Dogme 95

Danish films this week. The Dogme 95 manifesto, the “Vow of Chastity” is dogmatic and downright puritanical:

  • Shooting must be done on location. Props and sets must not be brought in (if a particular prop is necessary for the story, a location must be chosen where this prop is to be found).
  • The sound must never be produced apart from the images or vice versa. (Music must not be used unless it occurs where the scene is being shot.)
  • The camera must be hand-held. Any movement or immobility attainable in the hand is permitted.
  • The film must be in color. Special lighting is not acceptable. (If there is too little light for exposure the scene must be cut or a single lamp be attached to the camera.)
  • Optical work and filters are forbidden.
  • The film must not contain superficial action. (Murders, weapons, etc. must not occur.)
  • Temporal and geographical alienation are forbidden. (That is to say that the film takes place here and now.)
  • Genre movies are not acceptable.
  • The film format must be Academy 35 mm.
  • The director must not be credited.

Furthermore I swear as a director to refrain from personal taste! I am no longer an artist. I swear to refrain from creating a “work”, as I regard the instant as more important than the whole. My supreme goal is to force the truth out of my characters and settings. I swear to do so by all the means available and at the cost of any good taste and any aesthetic considerations.

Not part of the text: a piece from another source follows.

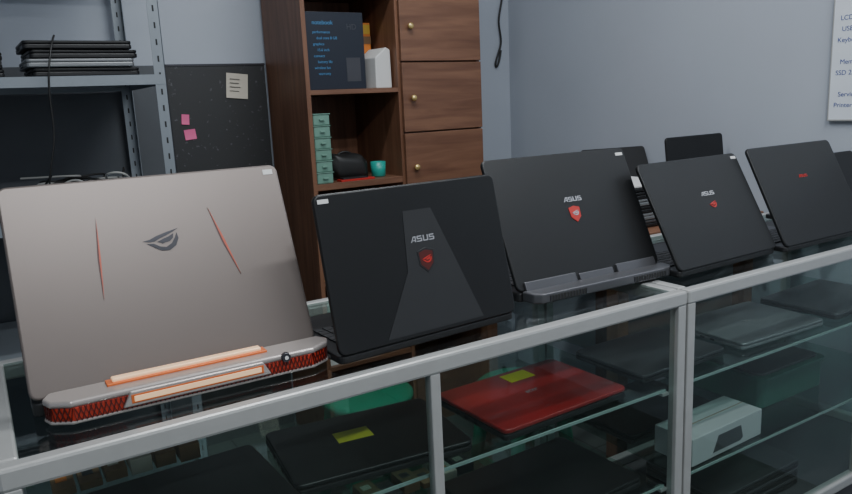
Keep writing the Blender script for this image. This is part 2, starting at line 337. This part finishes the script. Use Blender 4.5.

For me, the hand-held camera stricture made the clips we saw feel claustrophobic. I wasn’t too bothered that Dogme 95 films had passed me by; with their limitations and purity, I feel little inclination to try to catch them up.

Festen, Thomas Vinterberg, 1998

I knew about this film even though I’ve never seen it so its big reveal wasn’t a surprise, and I can see that the style – close-ups, overlapping voices, uncertainty and confusion – worked well for the plot.

Open Hearts, Susanne Bier, 2002

Young couple, happy, he is badly injured in a car crash, the aftermath. Yes, well filmed.

The Idiots, Lars von Trier, 1998

I couldn’t get past the tacky premise: a group of agitators pose as people with learning difficulties/neurodivergence as some kind of anti-bourgeois action. I really couldn’t see how this was sticking it to the privileged and it alienated me completely.

Coesfeld to Borken

I thought I’d factored in religious festivals – days when shops close and even open cafés can be hard to find. I knew we were safe from Himmelfahrt and Pfingsten this holiday, but Corpus Christi (Fronleichman) caught me out today in this Roman Catholic part of Germany.

Not that it mattered. It was a repeat ride from last year with no other surprises, and there were enough cafés open for two coffee stops.

Oh, and I think I’ve discovered that roadside wind turbines interfere with the working of cycle computers. So that’s 200m to add to today’s tally.

Münster to Coesfeld

Looking out of the hotel window this morning, we noticed a discreet needle exchange point opposite the church – which explained the mix of people in the little square and perhaps some of the noise at night.

Squalls of heavy rain today interspersed with warm sunshine, so we came to Coesfeld on as short a route as I could navigate. Thanks to a handy rural bus shelter, we hardly got wet at all. It was quite a hilly route in comparison to what we have done so far, and it felt good to look out over undulating countryside as we gained height.

Even just 12 miles out of Münster we were in a different land. It wasn’t just that it was agricultural, with farms the size of small complexes, but that the political placards were for right-wing parties again and some of the farms had “no farmers, no food, no future” slogans. Welcome to the secular Kulturkampf.

Senden to Münster

Another pleasant ride in Goldilocks weather. The nicest part was cycling along the River Werse towards Münster.

Münster itself is very civilised. And, after a week of small towns and gutbürgerliche hotels, so young! (There’s a university.) It’s known as a green, liberal city – implicit in its transport policies (bicycles and bendy busses everywhere) and the absence of AfD posters for the forthcoming EU elections. “Münster: aiming for a better world since the Anabaptist rebellion.” It was badly bombed and rebuilt, so the centre is obviously new but harks back to its medieval past.

Staying in a city is a bit of a shock after so many nights with only the sound of birds to disturb the silence. We are staying in a small central square beside a church and it was fairly noisy (but only with people rather than traffic); I felt rather mean when my wish for rain was granted and everyone got up from the outdoor tables and hurried inside.